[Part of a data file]
-- begin --
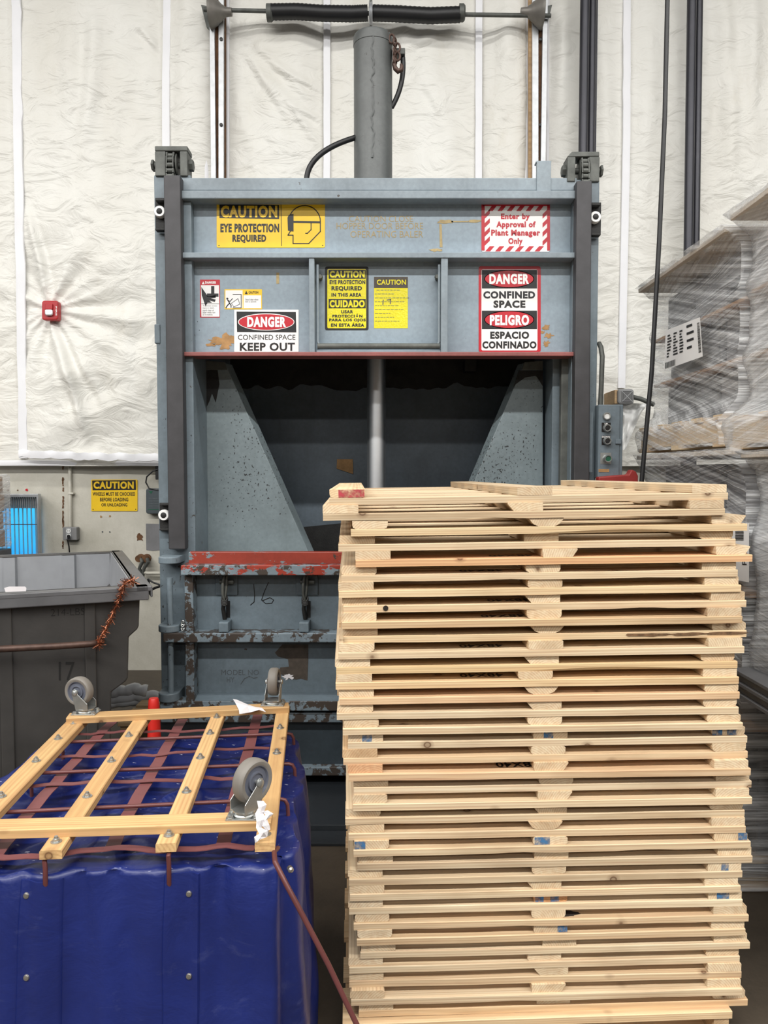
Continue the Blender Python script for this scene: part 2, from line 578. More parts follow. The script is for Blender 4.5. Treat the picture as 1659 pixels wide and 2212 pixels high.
    def build(s, name, mats, parent=None, smooth=False, bevel=0.0, local=False, fix=True, seg=2):
        if fix:
            bmesh.ops.recalc_face_normals(s.bm, faces=s.bm.faces)
        me = bpy.data.meshes.new(name)
        s.bm.to_mesh(me)
        s.bm.free()
        if not isinstance(mats, (list, tuple)):
            mats = [mats]
        for m in mats:
            me.materials.append(M[m] if isinstance(m, str) else m)
        if smooth:
            me.polygons.foreach_set('use_smooth', [True] * len(me.polygons))
            me.set_sharp_from_angle(angle=0.7)
        o = bpy.data.objects.new(name, me)
        col.objects.link(o)
        if parent is not None:
            attach(o, parent, local)
        if bevel:
            b = o.modifiers.new('bevel', 'BEVEL')
            b.width = bevel
            b.segments = seg
            b.limit_method = 'ANGLE'
            b.angle_limit = 0.6
        return o


ROOTM = {}


def attach(o, parent, local=False):
    o.parent = parent
    if not local:
        o.matrix_parent_inverse = ROOTM.get(parent.name, Matrix.Identity(4)).inverted()


def thing(name, label, cat, loc=(0, 0, 0), group=None):
    o = bpy.data.objects.new(name, None)
    o.empty_display_size = 0.1
    col.objects.link(o)
    o.location = loc
    ROOTM[o.name] = Matrix.Translation(V(loc))
    return tag(o, label, cat, group)


def tag(o, label, cat, group=None):
    o['label'] = label
    o['category'] = cat
    if group:
        o['group'] = group
    return o


def struct(o):
    o['kind'] = 'structure'
    return o


_tc = {}


def text_geo(body, bold=0.0, stencil=False):
    key = (body, bold)
    if key not in _tc:
        cu = bpy.data.curves.new('lettering', 'FONT')
        cu.body = body
        cu.offset = bold
        cu.resolution_u = 3
        cu.space_character = 1.0 + max(0, bold) * 2.5
        o = bpy.data.objects.new('lettering', cu)
        col.objects.link(o)
        bpy.context.view_layer.update()
        dg = bpy.context.evaluated_depsgraph_get()
        me = bpy.data.meshes.new_from_object(o.evaluated_get(dg))
        vs = [tuple(v.co) for v in me.vertices]
        fs = [tuple(p.vertices) for p in me.polygons]
        bpy.data.objects.remove(o)
        bpy.data.curves.remove(cu)
        bpy.data.meshes.remove(me)
        _tc[key] = (vs, fs)
    return _tc[key]


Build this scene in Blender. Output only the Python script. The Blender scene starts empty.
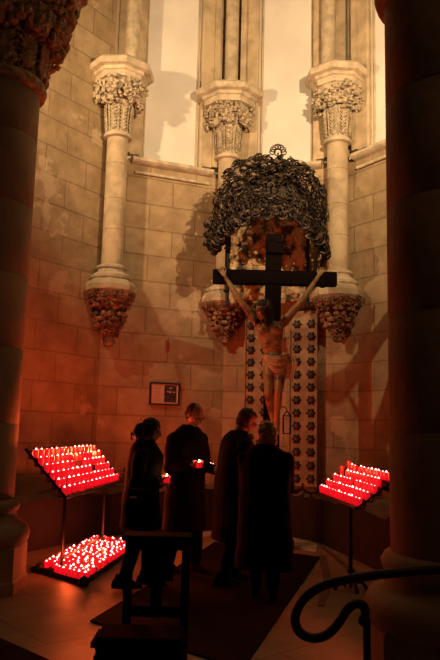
-- end --
• Instructions for the task: Leave the pictures out and reproduce each record exactly as written.

• Result:
Continue the Blender Python script for this scene: part 2, from line 578. More parts follow. The script is for Blender 4.5. Treat the picture as 1659 pixels wide and 2212 pixels high.
    def build(s, name, mats, parent=None, smooth=False, bevel=0.0, local=False, fix=True, seg=2):
        if fix:
            bmesh.ops.recalc_face_normals(s.bm, faces=s.bm.faces)
        me = bpy.data.meshes.new(name)
        s.bm.to_mesh(me)
        s.bm.free()
        if not isinstance(mats, (list, tuple)):
            mats = [mats]
        for m in mats:
            me.materials.append(M[m] if isinstance(m, str) else m)
        if smooth:
            me.polygons.foreach_set('use_smooth', [True] * len(me.polygons))
            me.set_sharp_from_angle(angle=0.7)
        o = bpy.data.objects.new(name, me)
        col.objects.link(o)
        if parent is not None:
            attach(o, parent, local)
        if bevel:
            b = o.modifiers.new('bevel', 'BEVEL')
            b.width = bevel
            b.segments = seg
            b.limit_method = 'ANGLE'
            b.angle_limit = 0.6
        return o


ROOTM = {}


def attach(o, parent, local=False):
    o.parent = parent
    if not local:
        o.matrix_parent_inverse = ROOTM.get(parent.name, Matrix.Identity(4)).inverted()


def thing(name, label, cat, loc=(0, 0, 0), group=None):
    o = bpy.data.objects.new(name, None)
    o.empty_display_size = 0.1
    col.objects.link(o)
    o.location = loc
    ROOTM[o.name] = Matrix.Translation(V(loc))
    return tag(o, label, cat, group)


def tag(o, label, cat, group=None):
    o['label'] = label
    o['category'] = cat
    if group:
        o['group'] = group
    return o


def struct(o):
    o['kind'] = 'structure'
    return o


_tc = {}


def text_geo(body, bold=0.0, stencil=False):
    key = (body, bold)
    if key not in _tc:
        cu = bpy.data.curves.new('lettering', 'FONT')
        cu.body = body
        cu.offset = bold
        cu.resolution_u = 3
        cu.space_character = 1.0 + max(0, bold) * 2.5
        o = bpy.data.objects.new('lettering', cu)
        col.objects.link(o)
        bpy.context.view_layer.update()
        dg = bpy.context.evaluated_depsgraph_get()
        me = bpy.data.meshes.new_from_object(o.evaluated_get(dg))
        vs = [tuple(v.co) for v in me.vertices]
        fs = [tuple(p.vertices) for p in me.polygons]
        bpy.data.objects.remove(o)
        bpy.data.curves.remove(cu)
        bpy.data.meshes.remove(me)
        _tc[key] = (vs, fs)
    return _tc[key]


Build this scene in Blender. Output only the Python script. The Blender scene starts empty.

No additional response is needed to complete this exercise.